— Start —

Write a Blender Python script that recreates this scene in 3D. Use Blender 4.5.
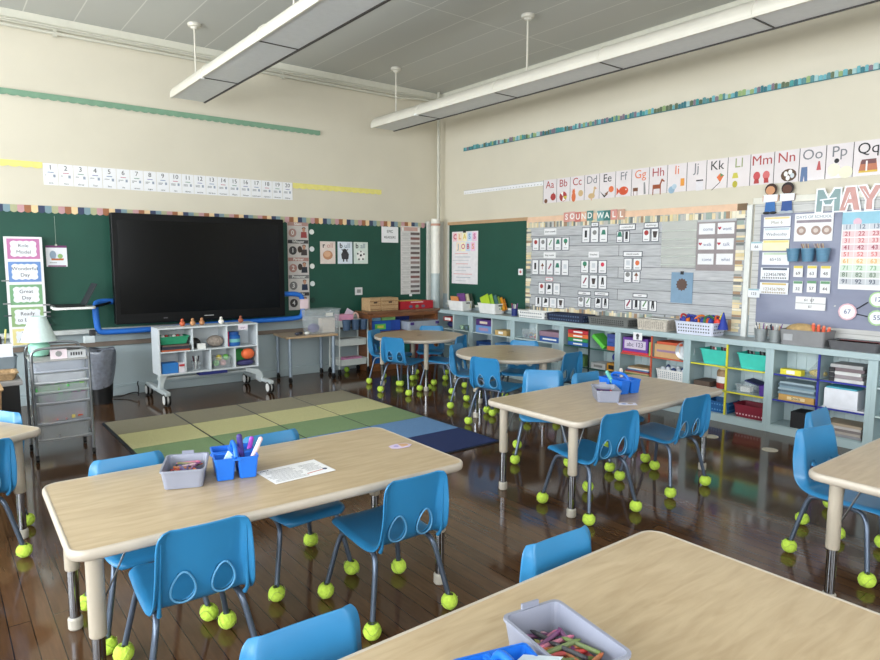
import bpy, bmesh, math, random
from mathutils import Matrix, Vector
random.seed(7)
for o in list(bpy.data.objects): bpy.data.objects.remove(o)
SC = bpy.context.scene
COL = SC.collection
PI = math.pi
def R(d): return math.radians(d)

# ------------------------------------------------------------------ camera
yaw, pit, rol = R(37.9855), R(6.2533), R(0.2173)
fw = Vector((math.sin(yaw)*math.cos(pit), math.cos(yaw)*math.cos(pit), -math.sin(pit)))
r0 = Vector((math.cos(yaw), -math.sin(yaw), 0)); u0 = r0.cross(fw)
rt = r0*math.cos(rol)+u0*math.sin(rol); up = u0*math.cos(rol)-r0*math.sin(rol)
cd = bpy.data.cameras.new('camera'); cam = bpy.data.objects.new('camera', cd); COL.objects.link(cam)
cd.sensor_width = 36; cd.lens = 651.27/880*36; cd.clip_start = .05
cam.matrix_world = Matrix(((rt.x, up.x, -fw.x, 0), (rt.y, up.y, -fw.y, 0), (rt.z, up.z, -fw.z, 1.4), (0, 0, 0, 1)))
SC.camera = cam
# ------------------------------------------------------------------ light
w = bpy.data.worlds.new('world'); SC.world = w; w.use_nodes = True
w.node_tree.nodes['Background'].inputs[0].default_value = (.62, .78, 1, 1)
w.node_tree.nodes['Background'].inputs[1].default_value = 1.0
def area(name, loc, rot, sx, sy, power, color):
    l = bpy.data.lights.new(name, 'AREA'); l.shape = 'RECTANGLE'; l.size = sx; l.size_y = sy; l.energy = power; l.color = color
    o = bpy.data.objects.new(name, l); COL.objects.link(o); o.location = loc; o.rotation_euler = rot
    return o
WINY = [-1.4, .9, 3.2, 5.5]
for i, y in enumerate(WINY):
    area('daylight', (-3.18, y, 1.95), (0, R(-90), 0), 2.0, 1.7, [118, 126, 134, 134][i], (.86, .94, 1))
for i, y in enumerate(WINY):
    area('ceiling_fill', (-3.17, y, 1.6), (0, R(-90-38), 0), 1.2, 1.7, 70, (1, .97, .92))  # added fill lamps standing in for ground bounce, aimed up to brighten the ceiling
for x in (-1.2, 2.2):
    area('daylight', (x, -2.68, 1.95), (R(90), 0, 0), 1.7, 2.0, 75, (.95, .98, 1))
SC.view_settings.view_transform = 'Standard'; SC.view_settings.look = 'None'
SC.view_settings.gamma = 1; SC.view_settings.use_curve_mapping = False
SC.view_settings.exposure = -0.1

# ------------------------------------------------------------------ materials
def lin(c):
    return tuple(((x/255)/12.92 if x/255 <= .04045 else ((x/255+.055)/1.055)**2.4) for x in c)
MATS = {}
def M(rgb, rough=.5, var=.06, scale=14, bump=0, metal=0, coat=0, alpha=1, spec=.5, stretch=None):
    """procedural principled material: base colour varied by a noise texture"""
    key = (rgb, rough, var, scale, bump, metal, coat, alpha, spec, stretch)
    if key in MATS: return MATS[key]
    m = bpy.data.materials.new('surface_%d' % len(MATS)); m.use_nodes = True
    nt = m.node_tree; b = nt.nodes['Principled BSDF']
    c = lin(rgb)
    tc = nt.nodes.new('ShaderNodeTexCoord'); n = nt.nodes.new('ShaderNodeTexNoise'); n.inputs['Scale'].default_value = scale
    n.inputs['Detail'].default_value = 3
    src = tc.outputs['Object']
    if stretch:
        mp = nt.nodes.new('ShaderNodeMapping'); mp.inputs['Scale'].default_value = stretch
        nt.links.new(src, mp.inputs[0]); src = mp.outputs[0]
    nt.links.new(src, n.inputs['Vector'])
    r = nt.nodes.new('ShaderNodeValToRGB')
    r.color_ramp.elements[0].position = .3; r.color_ramp.elements[1].position = .7
    r.color_ramp.elements[0].color = tuple(x*(1-var) for x in c)+(1,)
    r.color_ramp.elements[1].color = tuple(min(1, x*(1+var)) for x in c)+(1,)
    nt.links.new(n.outputs['Fac'], r.inputs[0]); nt.links.new(r.outputs[0], b.inputs['Base Color'])
    b.inputs['Roughness'].default_value = rough; b.inputs['Metallic'].default_value = metal
    b.inputs['Coat Weight'].default_value = coat; b.inputs['Coat Roughness'].default_value = .08
    b.inputs['Specular IOR Level'].default_value = spec; b.inputs['Alpha'].default_value = alpha
    if bump:
        bp = nt.nodes.new('ShaderNodeBump'); bp.inputs['Strength'].default_value = bump; bp.inputs['Distance'].default_value = .01
        nt.links.new(n.outputs['Fac'], bp.inputs['Height']); nt.links.new(bp.outputs[0], b.inputs['Normal'])
    MATS[key] = m
    return m
def brickmat(name, c1, c2, mortar, bw, rh, ms, rot=0, rough=.5, coat=0, spec=.5, off=.5, grain=0, bumpy=0, axes='xy', roughvar=0):
    m = bpy.data.materials.new(name); m.use_nodes = True; nt = m.node_tree; b = nt.nodes['Principled BSDF']
    tc = nt.nodes.new('ShaderNodeTexCoord'); mp = nt.nodes.new('ShaderNodeMapping')
    mp.inputs['Rotation'].default_value = (0, 0, rot); nt.links.new(tc.outputs['Object'], mp.inputs[0])
    br = nt.nodes.new('ShaderNodeTexBrick'); nt.links.new(mp.outputs[0], br.inputs['Vector'])
    br.inputs['Color1'].default_value = lin(c1)+(1,); br.inputs['Color2'].default_value = lin(c2)+(1,); br.inputs['Mortar'].default_value = lin(mortar)+(1,)
    br.inputs['Scale'].default_value = 1; br.inputs['Brick Width'].default_value = bw; br.inputs['Row Height'].default_value = rh
    br.inputs['Mortar Size'].default_value = ms; br.inputs['Mortar Smooth'].default_value = .2; br.offset = off
    out = br.outputs['Color']
    n = nt.nodes.new('ShaderNodeTexNoise'); n.inputs['Scale'].default_value = 6; n.inputs['Detail'].default_value = 5
    mp2 = nt.nodes.new('ShaderNodeMapping'); mp2.inputs['Scale'].default_value = (1, 12, 1); nt.links.new(mp.outputs[0], mp2.inputs[0]); nt.links.new(mp2.outputs[0], n.inputs['Vector'])
    if grain:
        mx = nt.nodes.new('ShaderNodeMix'); mx.data_type = 'RGBA'; mx.blend_type = 'OVERLAY'; mx.inputs['Factor'].default_value = grain
        nt.links.new(out, mx.inputs['A']); nt.links.new(n.outputs['Fac'], mx.inputs['B']); out = mx.outputs['Result']
    nt.links.new(out, b.inputs['Base Color'])
    b.inputs['Roughness'].default_value = rough; b.inputs['Coat Weight'].default_value = coat; b.inputs['Coat Roughness'].default_value = .05
    b.inputs['Specular IOR Level'].default_value = spec
    if roughvar:
        n2 = nt.nodes.new('ShaderNodeTexNoise'); n2.inputs['Scale'].default_value = 1.7; n2.inputs['Detail'].default_value = 4
        nt.links.new(tc.outputs['Object'], n2.inputs['Vector'])
        mr = nt.nodes.new('ShaderNodeMapRange'); mr.inputs['To Min'].default_value = rough; mr.inputs['To Max'].default_value = rough+roughvar
        nt.links.new(n2.outputs['Fac'], mr.inputs['Value']); nt.links.new(mr.outputs[0], b.inputs['Roughness'])
    if bumpy:
        n3 = nt.nodes.new('ShaderNodeTexNoise'); n3.inputs['Scale'].default_value = 3.5; n3.inputs['Detail'].default_value = 2
        nt.links.new(tc.outputs['Object'], n3.inputs['Vector'])
        bp = nt.nodes.new('ShaderNodeBump'); bp.inputs['Strength'].default_value = bumpy; bp.inputs['Distance'].default_value = .02
        nt.links.new(n3.outputs['Fac'], bp.inputs['Height']); nt.links.new(bp.outputs[0], b.inputs['Normal'])
    return m
def woodmat(name, light, dark, axis_scale, rough=.35, coat=.3):
    m = bpy.data.materials.new(name); m.use_nodes = True; nt = m.node_tree; b = nt.nodes['Principled BSDF']
    tc = nt.nodes.new('ShaderNodeTexCoord'); mp = nt.nodes.new('ShaderNodeMapping'); mp.inputs['Scale'].default_value = axis_scale
    nt.links.new(tc.outputs['Object'], mp.inputs[0])
    n = nt.nodes.new('ShaderNodeTexNoise'); n.inputs['Scale'].default_value = 5; n.inputs['Detail'].default_value = 6; n.inputs['Distortion'].default_value = .6
    nt.links.new(mp.outputs[0], n.inputs['Vector'])
    r = nt.nodes.new('ShaderNodeValToRGB'); r.color_ramp.elements[0].position = .32; r.color_ramp.elements[1].position = .68
    r.color_ramp.elements[0].color = lin(dark)+(1,); r.color_ramp.elements[1].color = lin(light)+(1,)
    nt.links.new(n.outputs['Fac'], r.inputs[0]); nt.links.new(r.outputs[0], b.inputs['Base Color'])
    b.inputs['Roughness'].default_value = rough; b.inputs['Coat Weight'].default_value = coat; b.inputs['Coat Roughness'].default_value = .2
    return m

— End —

Prompt
From the first line of the listing above, repeat every line through the one holding "def R(d): return math.radians(d)". Both ends count, and pictures stay out.

Task result
Write a Blender Python script that recreates this scene in 3D. Use Blender 4.5.
import bpy, bmesh, math, random
from mathutils import Matrix, Vector
random.seed(7)
for o in list(bpy.data.objects): bpy.data.objects.remove(o)
SC = bpy.context.scene
COL = SC.collection
PI = math.pi
def R(d): return math.radians(d)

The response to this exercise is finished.